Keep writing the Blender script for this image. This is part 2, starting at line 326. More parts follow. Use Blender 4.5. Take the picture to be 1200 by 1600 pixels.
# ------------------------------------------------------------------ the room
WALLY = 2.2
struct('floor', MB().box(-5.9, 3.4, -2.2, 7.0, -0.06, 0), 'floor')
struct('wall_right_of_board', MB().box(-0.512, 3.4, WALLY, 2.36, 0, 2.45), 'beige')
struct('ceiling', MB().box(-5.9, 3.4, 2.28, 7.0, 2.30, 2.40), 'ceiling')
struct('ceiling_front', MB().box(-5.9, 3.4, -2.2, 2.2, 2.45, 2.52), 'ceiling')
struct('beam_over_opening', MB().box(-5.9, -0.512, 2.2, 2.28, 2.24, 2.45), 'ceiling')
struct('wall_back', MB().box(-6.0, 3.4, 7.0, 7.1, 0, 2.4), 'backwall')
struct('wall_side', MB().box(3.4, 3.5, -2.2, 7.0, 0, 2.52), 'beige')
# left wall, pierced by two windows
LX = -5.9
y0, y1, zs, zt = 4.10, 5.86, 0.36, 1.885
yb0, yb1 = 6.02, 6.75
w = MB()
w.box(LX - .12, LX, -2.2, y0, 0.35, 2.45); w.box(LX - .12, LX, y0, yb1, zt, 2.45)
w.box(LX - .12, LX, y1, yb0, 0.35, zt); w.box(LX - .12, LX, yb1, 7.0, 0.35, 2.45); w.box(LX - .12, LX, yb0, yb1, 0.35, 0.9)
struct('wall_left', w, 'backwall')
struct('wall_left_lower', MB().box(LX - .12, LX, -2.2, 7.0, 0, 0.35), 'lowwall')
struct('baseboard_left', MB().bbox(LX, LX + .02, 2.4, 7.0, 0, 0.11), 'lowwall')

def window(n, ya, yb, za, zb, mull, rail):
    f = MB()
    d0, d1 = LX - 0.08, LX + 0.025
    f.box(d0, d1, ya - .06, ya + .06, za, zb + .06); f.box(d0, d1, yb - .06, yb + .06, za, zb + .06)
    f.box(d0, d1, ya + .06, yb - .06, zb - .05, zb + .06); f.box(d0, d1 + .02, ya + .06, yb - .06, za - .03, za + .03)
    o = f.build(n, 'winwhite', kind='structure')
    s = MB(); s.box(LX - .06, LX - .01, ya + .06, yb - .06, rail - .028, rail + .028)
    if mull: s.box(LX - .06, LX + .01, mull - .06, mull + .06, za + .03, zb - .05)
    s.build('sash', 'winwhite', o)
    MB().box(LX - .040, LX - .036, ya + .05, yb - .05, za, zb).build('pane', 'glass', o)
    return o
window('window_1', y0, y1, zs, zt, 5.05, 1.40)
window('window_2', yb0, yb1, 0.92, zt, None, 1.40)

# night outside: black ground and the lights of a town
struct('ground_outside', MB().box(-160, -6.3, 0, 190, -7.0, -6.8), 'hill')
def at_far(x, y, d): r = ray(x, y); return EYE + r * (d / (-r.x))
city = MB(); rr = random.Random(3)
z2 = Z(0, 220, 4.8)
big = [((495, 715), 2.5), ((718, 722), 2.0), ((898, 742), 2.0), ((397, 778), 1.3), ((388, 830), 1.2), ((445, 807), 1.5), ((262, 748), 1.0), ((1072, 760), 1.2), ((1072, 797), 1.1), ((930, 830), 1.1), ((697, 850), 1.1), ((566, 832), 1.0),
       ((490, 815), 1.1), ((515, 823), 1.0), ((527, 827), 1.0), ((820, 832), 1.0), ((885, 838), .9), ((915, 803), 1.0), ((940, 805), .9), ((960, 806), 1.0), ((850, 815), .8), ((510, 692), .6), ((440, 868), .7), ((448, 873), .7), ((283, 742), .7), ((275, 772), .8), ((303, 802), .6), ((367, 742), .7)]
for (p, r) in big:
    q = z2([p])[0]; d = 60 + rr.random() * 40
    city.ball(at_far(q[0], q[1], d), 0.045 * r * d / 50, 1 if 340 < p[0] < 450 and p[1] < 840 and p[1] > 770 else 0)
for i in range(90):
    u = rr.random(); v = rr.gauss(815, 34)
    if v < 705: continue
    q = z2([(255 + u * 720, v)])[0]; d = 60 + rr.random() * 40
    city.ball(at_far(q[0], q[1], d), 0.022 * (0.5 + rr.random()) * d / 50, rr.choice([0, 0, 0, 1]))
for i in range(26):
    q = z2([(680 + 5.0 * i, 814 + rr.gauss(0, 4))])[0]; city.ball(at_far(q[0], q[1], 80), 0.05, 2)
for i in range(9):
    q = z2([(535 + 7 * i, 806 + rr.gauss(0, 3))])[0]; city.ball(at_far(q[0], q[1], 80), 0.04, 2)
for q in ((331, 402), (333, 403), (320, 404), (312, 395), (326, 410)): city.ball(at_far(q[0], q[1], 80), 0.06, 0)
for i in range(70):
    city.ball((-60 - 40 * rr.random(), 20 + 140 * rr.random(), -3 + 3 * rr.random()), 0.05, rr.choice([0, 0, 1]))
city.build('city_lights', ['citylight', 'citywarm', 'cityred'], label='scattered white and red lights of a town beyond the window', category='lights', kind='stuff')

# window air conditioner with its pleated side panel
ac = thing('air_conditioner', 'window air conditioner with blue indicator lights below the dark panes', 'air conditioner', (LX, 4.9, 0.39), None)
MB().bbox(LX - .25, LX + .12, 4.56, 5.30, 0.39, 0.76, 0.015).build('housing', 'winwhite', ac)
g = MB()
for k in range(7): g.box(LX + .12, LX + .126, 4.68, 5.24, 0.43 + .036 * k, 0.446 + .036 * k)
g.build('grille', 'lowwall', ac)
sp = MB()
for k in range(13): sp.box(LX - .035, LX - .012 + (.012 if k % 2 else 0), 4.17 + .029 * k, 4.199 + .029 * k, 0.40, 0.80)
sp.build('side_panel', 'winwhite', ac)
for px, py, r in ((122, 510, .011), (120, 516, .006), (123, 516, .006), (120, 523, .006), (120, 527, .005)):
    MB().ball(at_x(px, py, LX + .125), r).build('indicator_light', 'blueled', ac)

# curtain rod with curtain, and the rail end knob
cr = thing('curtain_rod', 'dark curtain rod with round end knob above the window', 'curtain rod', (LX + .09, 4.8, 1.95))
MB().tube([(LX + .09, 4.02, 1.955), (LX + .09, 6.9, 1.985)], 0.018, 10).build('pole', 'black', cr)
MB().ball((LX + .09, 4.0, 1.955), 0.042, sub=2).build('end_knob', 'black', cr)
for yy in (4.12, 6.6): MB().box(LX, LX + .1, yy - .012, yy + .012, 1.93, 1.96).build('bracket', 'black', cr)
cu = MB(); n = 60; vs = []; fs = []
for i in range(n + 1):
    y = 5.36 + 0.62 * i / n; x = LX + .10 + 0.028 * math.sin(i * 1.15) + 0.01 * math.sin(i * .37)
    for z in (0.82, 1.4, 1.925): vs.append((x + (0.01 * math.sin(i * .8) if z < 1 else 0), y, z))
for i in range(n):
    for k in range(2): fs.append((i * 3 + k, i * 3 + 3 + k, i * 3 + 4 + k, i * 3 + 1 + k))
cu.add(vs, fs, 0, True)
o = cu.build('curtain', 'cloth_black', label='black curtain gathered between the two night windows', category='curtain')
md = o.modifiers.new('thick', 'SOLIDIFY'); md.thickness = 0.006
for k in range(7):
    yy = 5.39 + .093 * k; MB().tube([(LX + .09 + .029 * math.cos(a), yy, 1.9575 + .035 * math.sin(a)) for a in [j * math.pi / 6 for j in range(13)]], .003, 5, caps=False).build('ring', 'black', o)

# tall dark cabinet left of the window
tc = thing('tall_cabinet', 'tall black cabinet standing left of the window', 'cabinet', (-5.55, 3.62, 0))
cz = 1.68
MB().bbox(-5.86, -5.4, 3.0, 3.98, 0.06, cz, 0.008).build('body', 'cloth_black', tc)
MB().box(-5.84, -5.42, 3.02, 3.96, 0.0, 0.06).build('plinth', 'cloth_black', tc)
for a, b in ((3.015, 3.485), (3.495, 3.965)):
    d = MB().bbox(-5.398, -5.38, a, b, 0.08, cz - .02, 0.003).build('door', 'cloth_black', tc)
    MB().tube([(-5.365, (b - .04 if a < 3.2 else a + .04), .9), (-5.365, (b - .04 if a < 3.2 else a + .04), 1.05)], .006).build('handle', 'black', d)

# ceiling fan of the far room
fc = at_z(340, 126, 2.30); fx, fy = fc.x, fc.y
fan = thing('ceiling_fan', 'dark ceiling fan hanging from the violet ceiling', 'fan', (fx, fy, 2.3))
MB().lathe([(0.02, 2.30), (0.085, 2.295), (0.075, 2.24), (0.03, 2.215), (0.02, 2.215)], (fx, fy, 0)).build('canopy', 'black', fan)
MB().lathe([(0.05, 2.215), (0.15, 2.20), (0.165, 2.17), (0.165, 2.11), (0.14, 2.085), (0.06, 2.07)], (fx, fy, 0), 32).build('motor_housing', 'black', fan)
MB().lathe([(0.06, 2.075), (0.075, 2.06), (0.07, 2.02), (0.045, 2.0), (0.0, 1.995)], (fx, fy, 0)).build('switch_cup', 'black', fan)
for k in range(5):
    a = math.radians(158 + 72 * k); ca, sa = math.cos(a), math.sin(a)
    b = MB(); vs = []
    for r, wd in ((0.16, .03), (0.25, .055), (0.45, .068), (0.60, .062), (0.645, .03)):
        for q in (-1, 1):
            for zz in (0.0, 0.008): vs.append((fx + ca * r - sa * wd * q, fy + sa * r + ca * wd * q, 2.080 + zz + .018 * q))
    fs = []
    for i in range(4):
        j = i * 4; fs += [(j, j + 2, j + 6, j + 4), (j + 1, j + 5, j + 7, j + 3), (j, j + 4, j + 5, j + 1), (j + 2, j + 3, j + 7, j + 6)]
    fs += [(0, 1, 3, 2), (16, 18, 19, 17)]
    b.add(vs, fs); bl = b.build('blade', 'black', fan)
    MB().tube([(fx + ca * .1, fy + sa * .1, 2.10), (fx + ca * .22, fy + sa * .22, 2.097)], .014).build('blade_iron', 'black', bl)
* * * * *
Restate the listing exactly, starting at its first line and ending at the line where "struct('baseboard_left', MB().bbox(LX, LX" occurs; include both and no other lines.

Keep writing the Blender script for this image. This is part 2, starting at line 326. More parts follow. Use Blender 4.5. Take the picture to be 1200 by 1600 pixels.
# ------------------------------------------------------------------ the room
WALLY = 2.2
struct('floor', MB().box(-5.9, 3.4, -2.2, 7.0, -0.06, 0), 'floor')
struct('wall_right_of_board', MB().box(-0.512, 3.4, WALLY, 2.36, 0, 2.45), 'beige')
struct('ceiling', MB().box(-5.9, 3.4, 2.28, 7.0, 2.30, 2.40), 'ceiling')
struct('ceiling_front', MB().box(-5.9, 3.4, -2.2, 2.2, 2.45, 2.52), 'ceiling')
struct('beam_over_opening', MB().box(-5.9, -0.512, 2.2, 2.28, 2.24, 2.45), 'ceiling')
struct('wall_back', MB().box(-6.0, 3.4, 7.0, 7.1, 0, 2.4), 'backwall')
struct('wall_side', MB().box(3.4, 3.5, -2.2, 7.0, 0, 2.52), 'beige')
# left wall, pierced by two windows
LX = -5.9
y0, y1, zs, zt = 4.10, 5.86, 0.36, 1.885
yb0, yb1 = 6.02, 6.75
w = MB()
w.box(LX - .12, LX, -2.2, y0, 0.35, 2.45); w.box(LX - .12, LX, y0, yb1, zt, 2.45)
w.box(LX - .12, LX, y1, yb0, 0.35, zt); w.box(LX - .12, LX, yb1, 7.0, 0.35, 2.45); w.box(LX - .12, LX, yb0, yb1, 0.35, 0.9)
struct('wall_left', w, 'backwall')
struct('wall_left_lower', MB().box(LX - .12, LX, -2.2, 7.0, 0, 0.35), 'lowwall')
struct('baseboard_left', MB().bbox(LX, LX + .02, 2.4, 7.0, 0, 0.11), 'lowwall')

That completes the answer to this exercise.